I wish it were more popular, I love a good rijsttafel too! I learned to enjoy it in Amsterdam, and fortunately am only 100 miles away from an indonesian place in Madison.

But the US apparently lacks many indonesian immigrants. They tend to emigrate to former Dutch colonies, or so I’m told.

We’re a bit better placed here. There’s a stronger Indonesian presence and thus about forty or so Indonesian restaurants in the Sydney suburbs.

In September, my SO and I were walking down a market street in Leiden, NL and there was a lumpia stand selling them at 1 euro each. I started literally crying as my mom used to make 'em in huge batches and freeze them in ice cream buckets. They were so delicious and the recipe was very similar. I was soooo tempted to buy 100 and bring them back to the states with me.

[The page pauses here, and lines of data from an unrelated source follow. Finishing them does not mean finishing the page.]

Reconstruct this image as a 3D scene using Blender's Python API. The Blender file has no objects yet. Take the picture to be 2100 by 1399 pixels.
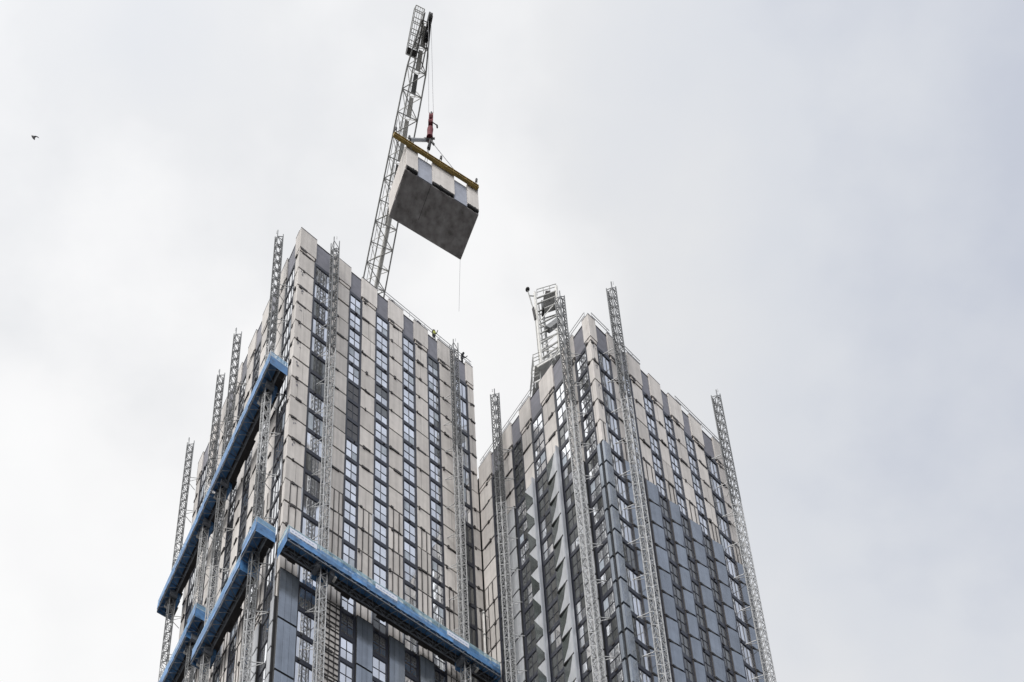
import bpy, math, random
from mathutils import Vector, Matrix
R_ = math.radians
rnd = random.Random(7)
SC = bpy.context.scene
COL = SC.collection

# ------------------------------------------------------------------ camera, sky, sun, exposure
CAMZ = 1.6
cam_d = bpy.data.cameras.new('camera')
cam = bpy.data.objects.new('camera', cam_d)
COL.objects.link(cam)
cam.location = (0, 0, CAMZ)
cam.rotation_euler = (R_(90 + 22.4283), 0, 0)
cam_d.sensor_width = 36
cam_d.lens = 2173.92 / 2100 * 36
cam_d.shift_x = 0.1132
cam_d.shift_y = 0.9348
cam_d.clip_start = 0.1
cam_d.clip_end = 8000
SC.camera = cam

SUN_EL, SUN_DIR = R_(38), Vector((-0.50, -0.87, 0)).normalized()
sun_vec = Vector((SUN_DIR.x * math.cos(SUN_EL), SUN_DIR.y * math.cos(SUN_EL), math.sin(SUN_EL)))
sd = bpy.data.lights.new('sun', 'SUN')
sd.energy = 1.5
sd.angle = R_(14)
sd.color = (1.0, 0.965, 0.92)
so = bpy.data.objects.new('sun', sd)
COL.objects.link(so)
so.rotation_euler = sun_vec.to_track_quat('Z', 'Y').to_euler()

W = bpy.data.worlds.new('World')
SC.world = W
W.use_nodes = True
nt = W.node_tree
nt.nodes.clear()
N = lambda t: nt.nodes.new(t)
LK = nt.links.new
out = N('ShaderNodeOutputWorld')
bg = N('ShaderNodeBackground')
bg.inputs['Strength'].default_value = 0.1
LK(bg.outputs[0], out.inputs[0])
sky = N('ShaderNodeTexSky')
sky.sky_type = 'NISHITA'
sky.sun_disc = False
sky.sun_elevation = SUN_EL
sky.sun_rotation = math.atan2(SUN_DIR.x, SUN_DIR.y)
tc = N('ShaderNodeTexCoord')


def wmath(op, a, b=None, c=None, clamp=False):
    n = N('ShaderNodeMath')
    n.operation = op
    n.use_clamp = clamp
    for i, v in enumerate((a, b, c)):
        if v is None:
            continue
        if isinstance(v, (int, float)):
            n.inputs[i].default_value = v
        else:
            LK(v, n.inputs[i])
    return n.outputs[0]


def wdot(vec):
    n = N('ShaderNodeVectorMath')
    n.operation = 'DOT_PRODUCT'
    LK(tc.outputs['Generated'], n.inputs[0])
    n.inputs[1].default_value = vec
    return n.outputs['Value']


def wnoise(scale, detail, rough, stretch=(1, 1, 1)):
    mp = N('ShaderNodeMapping')
    mp.inputs['Scale'].default_value = stretch
    LK(tc.outputs['Generated'], mp.inputs[0])
    n = N('ShaderNodeTexNoise')
    n.inputs['Scale'].default_value = scale
    n.inputs['Detail'].default_value = detail
    n.inputs['Roughness'].default_value = rough
    LK(mp.outputs[0], n.inputs['Vector'])
    return n.outputs['Fac']


# thick cloud: paler low and to the left, greyer overhead to the right, with soft wisps
gx = wmath('MAXIMUM', wmath('SUBTRACT', wdot((1.0, 0.0, 0.0)), 0.06), 0.0)
g = wmath('MULTIPLY_ADD', gx, 1.15, wmath('MULTIPLY', wmath('SUBTRACT', wdot((0.0, 0.0, 1.0)), 0.80), 1.2))
n1 = wnoise(2.6, 4, 0.55)
n2 = wnoise(7.0, 5, 0.55, (1.0, 1.6, 0.8))
t = wmath('MULTIPLY_ADD', wmath('SUBTRACT', n1, 0.5), 0.50, g)
t = wmath('MULTIPLY_ADD', wmath('SUBTRACT', n2, 0.5), 0.22, t)
ramp = N('ShaderNodeValToRGB')
ramp.color_ramp.interpolation = 'EASE'
el = ramp.color_ramp.elements
ramp.color_ramp.interpolation = 'LINEAR'
el[0].position, el[0].color = 0.0, (0.985, 0.985, 0.985, 1)
el[1].position, el[1].color = 0.62, (0.51, 0.55, 0.645, 1)
for q_, c_ in ((0.10, (0.93, 0.93, 0.935)), (0.20, (0.79, 0.80, 0.82)), (0.34, (0.71, 0.735, 0.785)), (0.44, (0.585, 0.62, 0.705))):
    e = el.new(q_)
    e.color = (*c_, 1)
LK(t, ramp.inputs[0])
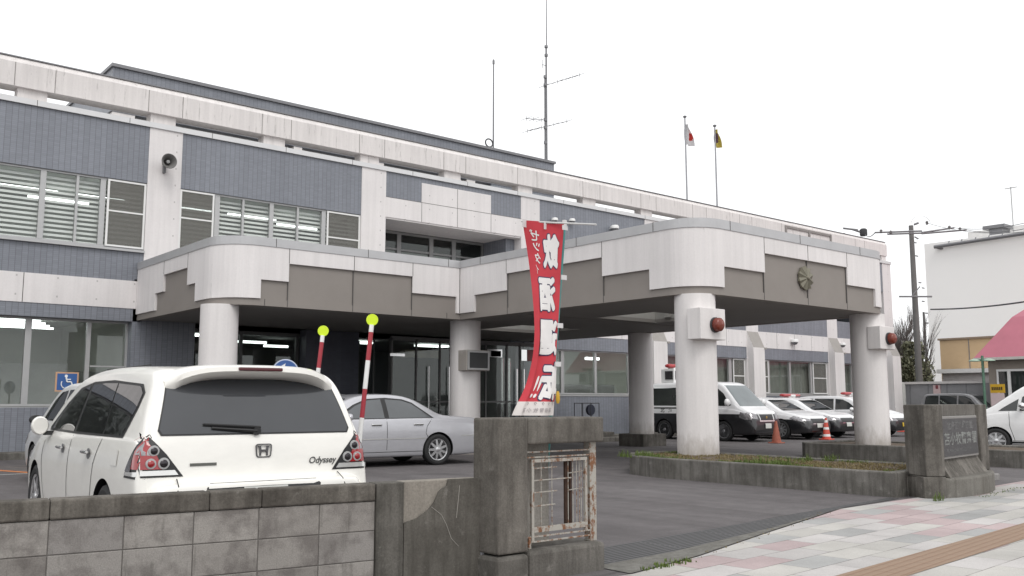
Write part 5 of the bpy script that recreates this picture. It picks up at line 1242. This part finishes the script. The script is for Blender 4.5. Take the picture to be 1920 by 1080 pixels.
# ------------------------------------------------------------------ snow poles
def snowpole(label, base, top, ptop):
    t = thing('snow_pole', label, 'marker pole', (base[0], base[1], 0), 0, 'red and white snow poles')
    a, b = Vector(base), Vector(top); L = (b - a).length; d = (b - a) / L; s_, q_ = MB(), MB(); z = L; k = 0; cuts = [L, L - .075] + [L - .075 - .285 * i for i in range(1, 14)]
    w = MB()
    for i in range(len(cuts) - 1):
        hi, lo = cuts[i], max(0, cuts[i + 1])
        if hi <= 0: break
        w.tube(a + d * lo, a + d * (hi - .0005), .023, n=14, mi=i % 2)
    build('banded_pole', w, [M['whitepaint'], M['redpaint']], t, smooth=40)
    c = b + d * .05; m = MB(); v = Vector((c.x, c.y, 0)).normalized(); ang = math.atan2(v.y, v.x)
    m.lathe([(.001, -.007), (.058, -.007), (.060, .0), (.058, .007), (.001, .007)], (0, 0, 0), 'x', 28); Mx = Matrix.Translation(c) @ Matrix.Rotation(ang, 4, 'Z'); m.xf(Mx)
    build('reflector_disc', m, M['lime'], t, smooth=40)
M['lime'] = simple('fluorescent_lime_disc', (.62, .82, .02), .5, var=.03)
snowpole('red and white snow pole with a lime disc, the nearer and taller of the pair', (4.58, 8.0, 0), tuple(aY(697, 609, 8.0)), 597)
snowpole('red and white snow pole with a lime disc, rising behind the minivan roof', (4.60, 9.1, 0), tuple(aY(605, 629, 9.1)), 617)

# round blue arrow sign, wheelchair sign
def disc_sign():
    c = aY(535, 698, 14.0); t = thing('direction_sign', 'round blue road sign with a white arrow, half hidden by the minivan roof', 'sign', (c.x, c.y, 0))
    v = Vector((c.x, c.y, 0)).normalized(); Mx = Matrix.Translation(c) @ Matrix.Rotation(math.atan2(v.y, v.x) - R(90), 4, 'Z')
    m = MB(); m.lathe([(.205, -.01), (.215, .0), (.205, .012)], (0, 0, 0), 'y', 40); m.xf(Mx); build('rim', m, simple('pale_blue_rim', (.42, .47, .58), .5), t)
    m = MB(); m.lathe([(.195, -.014), (.195, -.0105)], (0, 0, 0), 'y', 40); m.xf(Mx); build('face', m, simple('blue_face', (.035, .10, .30), .5), t)
    m = MB(); A = [(-.15, .02), (0, .115), (-.012, .055), (.05, .05), (.10, .01), (.10, -.03), (-.012, -.02), (0, -.075)]; n = len(A)
    m.add([(a, -.018, b + .03) for a, b in A] + [(a, -.0145, b + .03) for a, b in A], [tuple(range(n)), tuple(range(2 * n - 1, n - 1, -1))] + [(i, n + i, n + (i + 1) % n, (i + 1) % n) for i in range(n)]); m.xf(Mx); build('arrow', m, M['whitepaint'], t)
    m = MB(); m.tube((c.x, c.y + .04, 0), (c.x, c.y + .04, c.z + .15), .03, n=12); build('post', m, M['alu'], t, smooth=40)
disc_sign()
c = aY(125.5, 716, 20.5); t = thing('wheelchair_sign', 'small blue wheelchair parking sign in an orange frame', 'sign', (c.x, c.y, 0))
m = MB(); m.box(c.x - .22, c.x + .22, c.y, c.y + .02, c.z - .2, c.z + .2); build('frame', m, simple('orange_frame', (.55, .33, .2), .6), t)
m = MB(); m.box(c.x - .19, c.x + .19, c.y - .004, c.y - .001, c.z - .17, c.z + .17); build('face', m, simple('sign_blue', (.03, .10, .30), .5), t)
m = MB(); yy = c.y - .008
m.lathe([(.03, 0), (.03, .004)], (c.x - .02, yy, c.z + .12), 'y', 16)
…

Now I’m wondering if there’s one in the cities…

I used to live in Indonesia and crave authentic, spicy peanut sauce. Thai comes close, but not quite. I think it has to do with the concentration of immigrants thing. I’ve had Indonesian food in Los Angeles and New York, and I think I may have had it once in Fresno, CA.

There are no Indonesian restaurants in the Kansas City area. Once, right after we had moved to the KC area, I saw a van with 6 Indonesians in it. I think they had an Indonesian flag or seal as a bumper sticker. I pulled up next to them and motioned for them to roll down their window.

I asked them (in Indonesian) if there were any Indonesian restaurants here. They were taken by surprise that a Caucasian was speaking their language. They laughed, and in English, told me that, no, there were none anywhere.

But, darn, I wish we had some.

Even in the Netherlands, where Indonesian food is by far the most popular ethnic cuisine in the country, it is not usually a very budget friendly option for a meal.

At even the least expensive rijsttafel places I have tried, (both in Amsterdam and in smaller towns) it is pretty hard to get a reasonably portioned meal for under 15-20 euro, which always seemed to me a bit of a splurge for the amount of food I was served.

That said, it can be really, really tasty, depending on what you order!!!

Come to think of it, there aren’t really many Dutch restaurants here either.

paaaaaaaaaaaaaaaaaaaaaaanekoeken!

We had one for many years a few miles from my home, featuring such treats as worstebroodjes, snert, oliebollen, kroketten, and haring.

I loved their snert. I miss that place. It’s a sub shop now.

mmmm, nasi goreng from street vendors in Jakarta; yay.

I keep Sriracha in the house and use it almost daily - does that count?

Back in the 80’s one of the Malaysian students at the University opened a Malaysian Restaurant in the Food Court/Student Union/Cafeteria. She was muslim, so I guess it was halal Malaysian food. Only Malay/Indonesian Restaurant I have ever seen. I don’t remember much about it, but the food was very good, if not exotic, for Midwestern palates.

Now you’re just making up nonsense words, thinking that I won’t know any better.

Um, which university?

It was at the University of Toledo. I am not positive, but I don’t believe it is there today… I could be wrong, of course.

I do remember eating some very good lumpia there, now that I think about it. What college student doesn’t like portable meat in a wheat cylinder? As a matter of fact, I think that formula is probably a sure bet in the culinary world… should start a restaurant called “Cylinders” where everything is a wrapped cylinder.

Not really. Sri Racha is a place in Thailand*, and the sauce that most of us have is produced by a Vietnamese immigrant in the United States.

*Google maps lists this as “Si Racha”, but they’ve misspelled it. In the Thai alphabet there is an R in the first part of the name, although it’s not really pronounced in Thai. I think the name came from Indian/Sanskrit.

I hear you - but I am telling you that as I walked around Indonesia, the stuff was everywhere - so i don’t think they care where it comes from…:wink:

Is “ketchup” of indonesian origin? I have noticed that the soy/sugar based sauce (ketjap) is similar in spelling to ketchup (which of course is a tomato-based sauce).